(Items from a data source)

——————

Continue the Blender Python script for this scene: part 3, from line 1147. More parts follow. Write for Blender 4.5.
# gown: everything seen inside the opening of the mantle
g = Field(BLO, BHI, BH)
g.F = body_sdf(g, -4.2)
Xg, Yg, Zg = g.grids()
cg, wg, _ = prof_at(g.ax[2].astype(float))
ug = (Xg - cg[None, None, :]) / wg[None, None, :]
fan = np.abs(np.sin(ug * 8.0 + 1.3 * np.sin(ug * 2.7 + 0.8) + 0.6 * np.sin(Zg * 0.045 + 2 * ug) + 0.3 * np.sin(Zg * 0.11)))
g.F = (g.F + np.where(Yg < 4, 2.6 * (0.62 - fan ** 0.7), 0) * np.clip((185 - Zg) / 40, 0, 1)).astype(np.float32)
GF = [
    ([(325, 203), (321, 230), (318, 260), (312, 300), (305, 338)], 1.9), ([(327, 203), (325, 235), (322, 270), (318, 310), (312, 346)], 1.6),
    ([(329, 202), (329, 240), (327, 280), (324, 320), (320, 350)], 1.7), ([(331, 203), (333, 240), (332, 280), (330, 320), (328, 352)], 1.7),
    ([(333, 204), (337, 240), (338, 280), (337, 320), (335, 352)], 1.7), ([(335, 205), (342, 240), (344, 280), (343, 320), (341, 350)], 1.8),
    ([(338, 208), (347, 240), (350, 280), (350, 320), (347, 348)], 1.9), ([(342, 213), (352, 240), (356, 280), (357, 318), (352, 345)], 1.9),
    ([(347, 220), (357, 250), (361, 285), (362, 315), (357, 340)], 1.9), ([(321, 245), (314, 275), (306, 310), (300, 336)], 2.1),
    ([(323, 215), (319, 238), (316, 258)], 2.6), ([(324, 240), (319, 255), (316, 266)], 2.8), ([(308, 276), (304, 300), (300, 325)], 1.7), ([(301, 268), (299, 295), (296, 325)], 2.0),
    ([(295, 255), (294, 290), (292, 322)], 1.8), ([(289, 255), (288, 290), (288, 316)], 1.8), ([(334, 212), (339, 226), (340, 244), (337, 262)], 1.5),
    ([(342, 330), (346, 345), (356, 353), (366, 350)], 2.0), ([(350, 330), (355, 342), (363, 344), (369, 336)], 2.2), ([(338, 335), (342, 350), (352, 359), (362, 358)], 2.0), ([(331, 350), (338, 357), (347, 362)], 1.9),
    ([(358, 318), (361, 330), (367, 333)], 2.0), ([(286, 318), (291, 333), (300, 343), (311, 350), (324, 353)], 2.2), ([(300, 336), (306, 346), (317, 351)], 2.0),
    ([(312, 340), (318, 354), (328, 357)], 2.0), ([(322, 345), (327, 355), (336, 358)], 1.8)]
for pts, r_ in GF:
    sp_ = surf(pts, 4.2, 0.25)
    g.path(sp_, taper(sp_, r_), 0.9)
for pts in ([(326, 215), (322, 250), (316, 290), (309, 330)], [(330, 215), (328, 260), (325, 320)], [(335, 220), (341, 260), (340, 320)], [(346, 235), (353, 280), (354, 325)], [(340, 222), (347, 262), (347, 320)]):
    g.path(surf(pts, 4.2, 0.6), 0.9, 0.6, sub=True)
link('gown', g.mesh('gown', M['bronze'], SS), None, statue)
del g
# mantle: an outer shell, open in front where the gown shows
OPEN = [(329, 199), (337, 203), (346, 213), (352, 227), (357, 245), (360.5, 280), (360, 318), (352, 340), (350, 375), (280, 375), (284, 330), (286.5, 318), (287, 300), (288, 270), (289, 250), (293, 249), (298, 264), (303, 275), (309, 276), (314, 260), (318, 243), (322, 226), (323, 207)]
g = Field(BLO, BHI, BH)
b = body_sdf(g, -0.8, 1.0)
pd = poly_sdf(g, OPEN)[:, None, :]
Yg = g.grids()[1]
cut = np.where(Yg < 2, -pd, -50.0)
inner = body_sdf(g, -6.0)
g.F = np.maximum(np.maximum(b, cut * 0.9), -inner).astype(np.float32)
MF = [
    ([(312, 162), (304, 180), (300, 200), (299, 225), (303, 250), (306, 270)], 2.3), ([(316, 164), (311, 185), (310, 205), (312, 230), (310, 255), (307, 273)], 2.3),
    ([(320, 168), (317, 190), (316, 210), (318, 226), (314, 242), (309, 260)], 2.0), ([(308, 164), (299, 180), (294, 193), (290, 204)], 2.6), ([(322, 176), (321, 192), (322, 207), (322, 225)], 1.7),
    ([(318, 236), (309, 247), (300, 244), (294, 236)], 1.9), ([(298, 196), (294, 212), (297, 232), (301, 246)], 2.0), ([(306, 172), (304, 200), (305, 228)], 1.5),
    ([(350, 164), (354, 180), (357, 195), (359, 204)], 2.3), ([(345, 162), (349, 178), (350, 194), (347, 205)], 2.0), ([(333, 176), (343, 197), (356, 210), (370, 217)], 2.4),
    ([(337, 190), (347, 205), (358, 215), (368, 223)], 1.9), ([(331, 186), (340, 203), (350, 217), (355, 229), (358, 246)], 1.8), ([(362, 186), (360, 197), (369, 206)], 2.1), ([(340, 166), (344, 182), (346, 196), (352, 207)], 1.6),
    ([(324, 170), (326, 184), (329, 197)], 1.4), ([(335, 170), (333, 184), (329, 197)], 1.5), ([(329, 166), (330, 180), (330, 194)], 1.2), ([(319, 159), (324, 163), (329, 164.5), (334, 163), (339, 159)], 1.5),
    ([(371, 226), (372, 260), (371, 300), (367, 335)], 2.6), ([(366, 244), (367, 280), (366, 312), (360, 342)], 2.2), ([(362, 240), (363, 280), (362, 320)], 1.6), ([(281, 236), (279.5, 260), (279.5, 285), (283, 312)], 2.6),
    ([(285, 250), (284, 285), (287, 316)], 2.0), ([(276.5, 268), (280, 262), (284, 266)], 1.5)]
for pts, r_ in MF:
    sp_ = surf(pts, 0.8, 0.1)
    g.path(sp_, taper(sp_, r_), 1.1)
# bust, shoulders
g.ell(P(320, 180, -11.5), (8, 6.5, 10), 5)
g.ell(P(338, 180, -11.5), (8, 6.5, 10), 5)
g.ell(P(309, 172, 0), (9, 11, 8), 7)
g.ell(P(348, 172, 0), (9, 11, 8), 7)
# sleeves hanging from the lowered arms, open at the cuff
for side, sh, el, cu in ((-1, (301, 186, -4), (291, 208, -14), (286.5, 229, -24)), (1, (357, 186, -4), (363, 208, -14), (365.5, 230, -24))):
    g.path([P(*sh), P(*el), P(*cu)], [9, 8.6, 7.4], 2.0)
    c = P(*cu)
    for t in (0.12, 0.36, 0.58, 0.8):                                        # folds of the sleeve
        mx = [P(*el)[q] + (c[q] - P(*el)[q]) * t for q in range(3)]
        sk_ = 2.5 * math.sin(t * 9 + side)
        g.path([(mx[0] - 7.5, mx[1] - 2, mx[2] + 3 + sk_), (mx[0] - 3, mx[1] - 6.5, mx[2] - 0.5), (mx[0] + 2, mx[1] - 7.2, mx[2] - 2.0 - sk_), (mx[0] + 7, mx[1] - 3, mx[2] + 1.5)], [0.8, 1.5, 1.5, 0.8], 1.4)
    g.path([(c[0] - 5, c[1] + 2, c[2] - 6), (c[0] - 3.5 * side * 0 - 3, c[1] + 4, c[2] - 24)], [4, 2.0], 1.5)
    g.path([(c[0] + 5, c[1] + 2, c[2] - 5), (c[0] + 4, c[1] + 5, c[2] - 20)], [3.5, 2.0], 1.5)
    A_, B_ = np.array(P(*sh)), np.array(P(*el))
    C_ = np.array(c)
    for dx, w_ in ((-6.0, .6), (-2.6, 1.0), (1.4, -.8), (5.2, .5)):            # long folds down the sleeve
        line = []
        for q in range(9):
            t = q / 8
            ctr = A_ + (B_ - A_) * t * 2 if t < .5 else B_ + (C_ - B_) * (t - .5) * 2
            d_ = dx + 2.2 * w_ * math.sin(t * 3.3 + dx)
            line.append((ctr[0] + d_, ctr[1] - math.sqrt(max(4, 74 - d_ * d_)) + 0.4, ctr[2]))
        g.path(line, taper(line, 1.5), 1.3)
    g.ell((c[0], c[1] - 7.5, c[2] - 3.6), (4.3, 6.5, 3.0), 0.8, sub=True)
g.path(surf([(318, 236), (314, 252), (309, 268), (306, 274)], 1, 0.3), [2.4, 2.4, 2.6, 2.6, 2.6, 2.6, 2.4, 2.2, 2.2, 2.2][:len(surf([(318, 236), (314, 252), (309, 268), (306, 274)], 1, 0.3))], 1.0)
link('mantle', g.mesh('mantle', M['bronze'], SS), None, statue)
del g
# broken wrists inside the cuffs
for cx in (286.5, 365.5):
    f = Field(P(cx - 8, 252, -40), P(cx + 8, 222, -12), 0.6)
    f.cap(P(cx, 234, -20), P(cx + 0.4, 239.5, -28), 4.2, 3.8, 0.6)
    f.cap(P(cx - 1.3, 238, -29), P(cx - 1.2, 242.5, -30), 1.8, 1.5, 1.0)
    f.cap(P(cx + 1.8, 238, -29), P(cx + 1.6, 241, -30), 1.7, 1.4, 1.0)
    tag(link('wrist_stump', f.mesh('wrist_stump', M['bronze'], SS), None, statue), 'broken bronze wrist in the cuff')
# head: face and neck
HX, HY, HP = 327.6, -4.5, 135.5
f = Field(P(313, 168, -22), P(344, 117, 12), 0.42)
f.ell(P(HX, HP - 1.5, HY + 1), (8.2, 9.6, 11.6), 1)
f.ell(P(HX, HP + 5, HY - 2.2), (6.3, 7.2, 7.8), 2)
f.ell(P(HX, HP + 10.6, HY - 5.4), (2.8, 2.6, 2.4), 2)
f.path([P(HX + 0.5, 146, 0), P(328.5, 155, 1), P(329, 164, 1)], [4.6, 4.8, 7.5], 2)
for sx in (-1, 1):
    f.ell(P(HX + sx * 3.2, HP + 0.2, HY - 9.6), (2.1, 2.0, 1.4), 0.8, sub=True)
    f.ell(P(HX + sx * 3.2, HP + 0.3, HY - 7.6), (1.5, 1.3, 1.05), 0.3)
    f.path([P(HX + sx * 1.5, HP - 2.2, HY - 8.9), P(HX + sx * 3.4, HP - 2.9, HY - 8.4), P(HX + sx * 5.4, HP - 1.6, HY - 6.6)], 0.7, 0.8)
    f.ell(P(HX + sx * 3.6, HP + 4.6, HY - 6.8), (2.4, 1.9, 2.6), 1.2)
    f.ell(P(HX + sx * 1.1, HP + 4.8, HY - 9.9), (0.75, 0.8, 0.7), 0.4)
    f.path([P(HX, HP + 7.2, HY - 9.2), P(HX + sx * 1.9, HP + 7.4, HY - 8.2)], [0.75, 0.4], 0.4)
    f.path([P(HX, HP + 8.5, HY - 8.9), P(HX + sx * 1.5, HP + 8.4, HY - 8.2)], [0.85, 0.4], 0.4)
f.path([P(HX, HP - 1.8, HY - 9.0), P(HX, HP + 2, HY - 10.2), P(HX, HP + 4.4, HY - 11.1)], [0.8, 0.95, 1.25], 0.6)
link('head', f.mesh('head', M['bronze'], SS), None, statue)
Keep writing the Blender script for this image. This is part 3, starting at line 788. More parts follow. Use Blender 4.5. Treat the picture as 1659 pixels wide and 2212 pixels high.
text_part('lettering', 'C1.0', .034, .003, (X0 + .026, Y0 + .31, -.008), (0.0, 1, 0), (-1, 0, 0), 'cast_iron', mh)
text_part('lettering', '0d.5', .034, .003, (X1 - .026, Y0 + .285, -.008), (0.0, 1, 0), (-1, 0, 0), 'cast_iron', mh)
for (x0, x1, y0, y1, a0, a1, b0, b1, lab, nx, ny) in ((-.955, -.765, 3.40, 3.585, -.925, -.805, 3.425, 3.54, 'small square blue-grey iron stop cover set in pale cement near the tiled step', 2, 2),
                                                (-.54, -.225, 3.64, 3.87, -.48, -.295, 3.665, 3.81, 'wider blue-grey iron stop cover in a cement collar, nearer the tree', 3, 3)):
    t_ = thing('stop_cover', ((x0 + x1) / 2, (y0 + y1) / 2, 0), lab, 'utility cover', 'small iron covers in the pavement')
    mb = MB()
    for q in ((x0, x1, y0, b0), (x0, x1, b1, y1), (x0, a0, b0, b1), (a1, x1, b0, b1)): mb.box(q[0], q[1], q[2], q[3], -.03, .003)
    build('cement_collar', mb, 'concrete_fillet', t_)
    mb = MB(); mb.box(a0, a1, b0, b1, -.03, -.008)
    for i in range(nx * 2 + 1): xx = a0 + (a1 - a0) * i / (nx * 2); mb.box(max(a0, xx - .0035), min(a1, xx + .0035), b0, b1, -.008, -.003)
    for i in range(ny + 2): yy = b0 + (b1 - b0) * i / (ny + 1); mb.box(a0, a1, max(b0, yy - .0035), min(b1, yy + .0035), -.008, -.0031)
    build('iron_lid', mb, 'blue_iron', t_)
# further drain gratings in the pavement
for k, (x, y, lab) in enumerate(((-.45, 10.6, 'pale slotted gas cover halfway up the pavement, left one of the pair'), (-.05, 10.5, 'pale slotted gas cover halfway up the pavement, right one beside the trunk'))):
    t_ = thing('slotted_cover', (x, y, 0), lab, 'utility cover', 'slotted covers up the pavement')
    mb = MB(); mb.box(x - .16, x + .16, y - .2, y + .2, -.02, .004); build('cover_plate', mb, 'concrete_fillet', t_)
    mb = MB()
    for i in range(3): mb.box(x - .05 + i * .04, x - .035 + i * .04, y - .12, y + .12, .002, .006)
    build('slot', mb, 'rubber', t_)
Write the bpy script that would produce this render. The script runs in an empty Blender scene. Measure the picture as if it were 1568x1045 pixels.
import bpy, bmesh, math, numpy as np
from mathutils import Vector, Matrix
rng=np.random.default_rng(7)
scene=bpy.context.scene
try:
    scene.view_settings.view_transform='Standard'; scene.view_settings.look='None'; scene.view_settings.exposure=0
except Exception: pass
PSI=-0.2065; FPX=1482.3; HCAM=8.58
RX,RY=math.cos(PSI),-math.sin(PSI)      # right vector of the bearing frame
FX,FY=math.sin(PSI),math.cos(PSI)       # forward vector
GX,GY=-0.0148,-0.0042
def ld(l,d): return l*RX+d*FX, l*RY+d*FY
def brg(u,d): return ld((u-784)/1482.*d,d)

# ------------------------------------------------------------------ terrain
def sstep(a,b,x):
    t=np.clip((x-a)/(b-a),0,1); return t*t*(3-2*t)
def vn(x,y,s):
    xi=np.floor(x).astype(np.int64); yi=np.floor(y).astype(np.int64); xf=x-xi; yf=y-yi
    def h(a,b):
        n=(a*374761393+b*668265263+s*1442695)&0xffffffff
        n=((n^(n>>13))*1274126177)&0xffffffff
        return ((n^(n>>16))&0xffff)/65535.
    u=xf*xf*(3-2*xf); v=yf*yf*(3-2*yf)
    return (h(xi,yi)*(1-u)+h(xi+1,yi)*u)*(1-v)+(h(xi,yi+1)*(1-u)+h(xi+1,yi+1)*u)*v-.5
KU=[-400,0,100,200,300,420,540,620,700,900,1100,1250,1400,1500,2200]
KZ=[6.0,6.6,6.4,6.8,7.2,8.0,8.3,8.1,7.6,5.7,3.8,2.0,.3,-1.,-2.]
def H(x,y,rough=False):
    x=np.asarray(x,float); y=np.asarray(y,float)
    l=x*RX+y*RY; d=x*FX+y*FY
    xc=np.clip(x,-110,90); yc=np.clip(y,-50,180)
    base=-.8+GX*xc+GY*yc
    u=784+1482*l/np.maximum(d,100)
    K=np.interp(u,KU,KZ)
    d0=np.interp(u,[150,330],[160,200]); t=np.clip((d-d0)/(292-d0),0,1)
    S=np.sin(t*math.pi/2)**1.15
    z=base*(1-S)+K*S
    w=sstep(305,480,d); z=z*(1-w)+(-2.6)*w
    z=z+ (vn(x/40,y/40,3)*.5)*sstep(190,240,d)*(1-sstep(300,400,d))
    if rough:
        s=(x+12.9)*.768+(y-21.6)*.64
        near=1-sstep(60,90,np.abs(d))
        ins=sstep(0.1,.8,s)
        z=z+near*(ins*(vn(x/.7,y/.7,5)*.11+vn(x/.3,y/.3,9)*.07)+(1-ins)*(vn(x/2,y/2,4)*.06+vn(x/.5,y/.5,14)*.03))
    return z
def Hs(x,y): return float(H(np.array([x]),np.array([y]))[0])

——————

Filter out every line that lacks the word "scene", and copy the rest.

Continue the Blender Python script for this scene: part 3, from line 1147. More parts follow. Write for Blender 4.5.
Write the bpy script that would produce this render. The script runs in an empty Blender scene. Measure the picture as if it were 1568x1045 pixels.
scene=bpy.context.scene
    scene.view_settings.view_transform='Standard'; scene.view_settings.look='None'; scene.view_settings.exposure=0